Non lo è mai stata. Non lo è per nessuno, figuriamoci per un adolescente. Per esempio, questo decreto ha riportato in vigore la pena che c’era negli anni Novanta per il piccolo spaccio. Prevedeva il carcere da 1 a 5 anni e consentiva l’arresto. Ma siccome fuori da qualunque liceo italiano c’era chi spacciava e non potevamo avere tutti questi ragazzi in carcere, era stato reso facoltativo l’arresto per il piccolo spaccio, visto che per i minori non esiste l’arresto obbligatorio, neanche per l’omicidio. L’arresto è sempre facoltativo e lo decide il giudice, salvo che in alcune ipotesi di reato è proprio proibito. Ora, con questo decreto diventa di nuovo consentito l’arresto per il piccolo spaccio e anche, ad esempio, per i reati di resistenza a pubblico ufficiale. E invece hanno dimenticato di rendere possibile l’arresto per il reato di lesioni aggravate che si compie durante i pestaggi, una situazione molto frequente.
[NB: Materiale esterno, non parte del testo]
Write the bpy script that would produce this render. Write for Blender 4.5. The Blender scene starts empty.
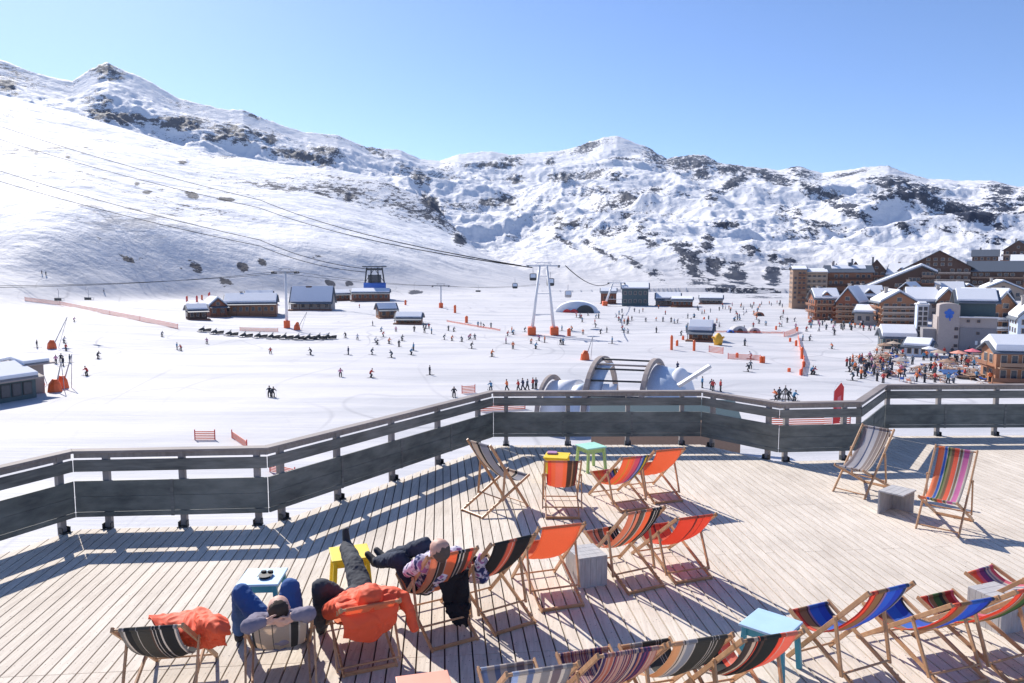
import bpy, bmesh, math, random
import numpy as np
from mathutils import Vector, Matrix, noise as mn
random.seed(7)
R = math.radians
S = bpy.context.scene
COL = S.collection
# ---------------------------------------------------------------- camera
FPX, PITCH, HC = 750.0, R(5.76), 3.707
cam = bpy.data.cameras.new('camera'); co = bpy.data.objects.new('camera', cam); COL.objects.link(co)
cam.sensor_width = 36; cam.lens = FPX * 36 / 1024; cam.clip_start = .1; cam.clip_end = 30000
co.location = (0, 0, HC); co.rotation_euler = (math.pi / 2 - PITCH, 0, 0)
S.camera = co
cp, sp = math.cos(PITCH), math.sin(PITCH)
def ray(u, v):
    a = (u - 512) / FPX; b = -(v - 341.5) / FPX
    return Vector((a, cp + b * sp, -sp + b * cp))
def at(u, v, z=0.):                      # the point at height z seen at this place of the photo
    d = ray(u, v); t = (z - HC) / d.z
    return Vector((d.x * t, d.y * t, z))
def atd(u, v, y):                        # the point y metres ahead
    d = ray(u, v); t = y / d.y
    return Vector((d.x * t, y, HC + d.z * t))
# ---------------------------------------------------------------- materials
def nt(name):
    m = bpy.data.materials.new(name); m.use_nodes = True
    t = m.node_tree; b = t.nodes['Principled BSDF']
    return m, t, b
def lk(t, a, b): t.links.new(a, b)
def node(t, k, **kw):
    n = t.nodes.new(k)
    for a, v in kw.items():
        if a.startswith('i_'):
            n.inputs[a[2:].replace('_', ' ')].default_value = v
        else: setattr(n, a, v)
    return n
def plain(name, col, rough=.6, metal=0., var=.12, scale=8., bump=.0, trans=0.):
    m, t, b = nt(name)
    tc = node(t, 'ShaderNodeTexCoord'); no = node(t, 'ShaderNodeTexNoise', i_Scale=scale, i_Detail=4.)
    lk(t, tc.outputs['Object'], no.inputs['Vector'])
    mr = node(t, 'ShaderNodeMapRange'); mr.inputs[3].default_value = 1 - var * 1.6; mr.inputs[4].default_value = 1 + var * 1.6
    lk(t, no.outputs['Fac'], mr.inputs[0])
    mx = node(t, 'ShaderNodeVectorMath', operation='SCALE'); mx.inputs[0].default_value = col[:3]
    lk(t, mr.outputs[0], mx.inputs['Scale']); lk(t, mx.outputs[0], b.inputs['Base Color'])
    b.inputs['Roughness'].default_value = rough; b.inputs['Metallic'].default_value = metal
    if bump:
        bp = node(t, 'ShaderNodeBump', i_Strength=bump, i_Distance=.02)
        lk(t, no.outputs['Fac'], bp.inputs['Height']); lk(t, bp.outputs[0], b.inputs['Normal'])
    return m
def attrmat(name, rough=.8, transl=0., grain=0., attr='col', bump=0., sc=60):
    m, t, b = nt(name)
    a = node(t, 'ShaderNodeAttribute', attribute_name=attr)
    tc = node(t, 'ShaderNodeTexCoord'); no = node(t, 'ShaderNodeTexNoise', i_Scale=float(sc), i_Detail=3.)
    lk(t, tc.outputs['Object'], no.inputs['Vector'])
    mr = node(t, 'ShaderNodeMapRange'); mr.inputs[3].default_value = 1 - grain; mr.inputs[4].default_value = 1 + grain
    lk(t, no.outputs['Fac'], mr.inputs[0])
    mx = node(t, 'ShaderNodeVectorMath', operation='SCALE'); lk(t, a.outputs['Color'], mx.inputs[0]); lk(t, mr.outputs[0], mx.inputs['Scale'])
    lk(t, mx.outputs[0], b.inputs['Base Color']); b.inputs['Roughness'].default_value = rough
    if bump:
        bp = node(t, 'ShaderNodeBump', i_Strength=bump, i_Distance=.01)
        lk(t, no.outputs['Fac'], bp.inputs['Height']); lk(t, bp.outputs[0], b.inputs['Normal'])
    if transl:
        tr = node(t, 'ShaderNodeBsdfTranslucent'); ms = node(t, 'ShaderNodeMixShader'); ms.inputs[0].default_value = transl
        lk(t, mx.outputs[0], tr.inputs['Color']); lk(t, b.outputs[0], ms.inputs[1]); lk(t, tr.outputs[0], ms.inputs[2])
        lk(t, ms.outputs[0], t.nodes['Material Output'].inputs[0])
    return m
M = {}
def woodmat(name, col, dark, sx=(2, 2, 30), rough=.6):
    m, t, b = nt(name)
    tc = node(t, 'ShaderNodeTexCoord'); mp = node(t, 'ShaderNodeMapping'); mp.inputs['Scale'].default_value = sx
    no = node(t, 'ShaderNodeTexNoise', i_Scale=3., i_Detail=6., i_Roughness=.6); n2 = node(t, 'ShaderNodeTexNoise', i_Scale=.9, i_Detail=2.)
    lk(t, tc.outputs['Object'], mp.inputs[0]); lk(t, mp.outputs[0], no.inputs['Vector']); lk(t, tc.outputs['Object'], n2.inputs['Vector'])
    ad = node(t, 'ShaderNodeMath', operation='ADD'); lk(t, no.outputs['Fac'], ad.inputs[0]); lk(t, n2.outputs['Fac'], ad.inputs[1])
    mr = node(t, 'ShaderNodeMapRange'); mr.inputs[1].default_value = .75; mr.inputs[2].default_value = 1.25; lk(t, ad.outputs[0], mr.inputs[0])
    mx = node(t, 'ShaderNodeMix', data_type='RGBA'); mx.inputs[6].default_value = (*dark, 1); mx.inputs[7].default_value = (*col, 1)
    lk(t, mr.outputs[0], mx.inputs[0]); lk(t, mx.outputs[2], b.inputs['Base Color']); b.inputs['Roughness'].default_value = rough
    return m
M['chairwood'] = woodmat('varnished_beech', (.64, .38, .20), (.42, .22, .11), (5, 5, 5), .45)
M['sling'] = attrmat('striped_canvas', .85, .48, .07)
M['greywood'] = woodmat('weathered_grey_wood', (.56, .545, .54), (.36, .35, .35), (12, 2, 2), .8)
M['capwood'] = woodmat('weathered_rail_wood', (.33, .29, .27), (.20, .17, .16), (1.5, 12, 12), .75)
M['postwood'] = woodmat('grey_post_wood', (.36, .33, .31), (.22, .20, .19), (6, 6, 1), .8)
M['panel'] = woodmat('dark_green_grey_boards', (.215, .225, .20), (.075, .085, .078), (.9, .9, 2.6), .6)
M['strip'] = woodmat('dark_green_grey_strip', (.23, .23, .21), (.085, .09, .083), (.9, .9, 8), .6)
M['steel'] = plain('steel', (.5, .5, .52), .4, .8)
M['darkmetal'] = plain('dark_metal', (.05, .055, .06), .5, .5)
def paint(name, c, r=.5): M[name] = plain(name + '_paint', c, r, 0, .10, 5)
paint('yellow', (.85, .60, .02)); paint('mint', (.38, .72, .58)); paint('lime', (.42, .60, .22)); paint('lightblue', (.44, .64, .82)); paint('teal', (.06, .33, .42))
paint('salmon', (.85, .36, .25)); paint('skinp', (.62, .36, .27), .6); paint('denim', (.035, .10, .28), .9); paint('greyknit', (.20, .18, .235), .95); paint('orangejacket', (.88, .115, .04), .7)
paint('blackcloth', (.012, .013, .018), .9); paint('charcoal', (.05, .055, .065), .9); paint('navy', (.022, .032, .06), .9); paint('hairbrown', (.045, .028, .02), .8); paint('hairgrey', (.10, .075, .062), .8)
paint('whitepaint', (.75, .75, .75)); paint('red', (.62, .03, .03)); paint('orange', (.85, .14, .03)); paint('blue', (.03, .14, .55)); paint('white', (.8, .8, .8)); paint('black', (.01, .01, .012)); paint('glass', (.04, .06, .09), .15)
paint('chaletwood', (.26, .12, .07), .8); paint('chaletdark', (.10, .055, .04), .8); paint('chaletred', (.30, .11, .06), .8); paint('chaletorange', (.37, .175, .095), .8); paint('cream', (.45, .35, .27), .8); paint('tan', (.34, .215, .145), .8); paint('stone', (.36, .33, .31), .9)
paint('concrete', (.40, .35, .33), .9); paint('concretedark', (.25, .24, .25), .9); paint('roofslate', (.10, .12, .15), .6); paint('railpale', (.50, .40, .32), .7); paint('purplecloth', (.42, .22, .40), .9); paint('shoe', (.03, .03, .035), .7)
paint('paleblue', (.55, .64, .76), .4); paint('teal_dark', (.06, .10, .11), .6); paint('golden', (.8, .42, .03), .6); paint('glulam', (.34, .28, .25), .7); paint('pink', (.75, .18, .22), .6)
M['rope'] = plain('dark_rope', (.012, .012, .014), 1., 0, .05, 1.); M['rope'].node_tree.nodes['Principled BSDF'].inputs['Specular IOR Level'].default_value = 0
M['snowroof'] = plain('roof_snow', (.82, .83, .86), .9, 0, .02, 1.)
def shirtmat():
    m, t, b = nt('patterned_shirt')
    tc = node(t, 'ShaderNodeTexCoord'); vo = node(t, 'ShaderNodeTexNoise', i_Scale=14., i_Detail=1.)
    lk(t, tc.outputs['Object'], vo.inputs['Vector'])
    cr = node(t, 'ShaderNodeValToRGB'); e = cr.color_ramp.elements
    e[0].position = .40; e[0].color = (.03, .04, .14, 1); e[1].position = .47; e[1].color = (.66, .62, .74, 1)
    x = e.new(.58); x.color = (.70, .66, .76, 1); x = e.new(.63); x.color = (.40, .16, .36, 1)
    lk(t, vo.outputs['Fac'], cr.inputs[0]); lk(t, cr.outputs[0], b.inputs['Base Color']); b.inputs['Roughness'].default_value = .9
    return m
M['shirt'] = shirtmat()
M['figure'] = attrmat('ski_clothing', .8, 0, .08)
M['windowglass'] = plain('window_glass', (.05, .06, .08), .2, 0, .3, 2)
def netmat():
    m, t, b = nt('orange_netting'); b.inputs['Base Color'].default_value = (.9, .18, .08, 1); b.inputs['Roughness'].default_value = .7
    return m
M['net'] = netmat()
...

Per chi fa uso di stupefacenti c’è anche il Daspo che allontana il minore dalla scuola. Cosa ne pensa?
Se c’è un reato perseguito, quindi un fascicolo, il Daspo non ha ragione di essere. Il Daspo è una misura di polizia che si applica quando il sospettato non incorre in un reato punibile. Il possesso per uso personale di sostanze è attività perseguibile dal punto di vista amministrativo ma non penale. Intervenire con il Daspo per allontanare il minore da scuola non credo sia una buona idea: questi ragazzi andrebbero recuperati e inglobati, non esclusi, anche se mi rendo conto che alcuni soggetti non sono facili da trattare. In molti di loro, con l’umiliazione potrebbe aumentare la rabbia. E la strada diventare la loro scuola, il Daspo il loro vanto. Soprattutto nelle Caivano d’Italia.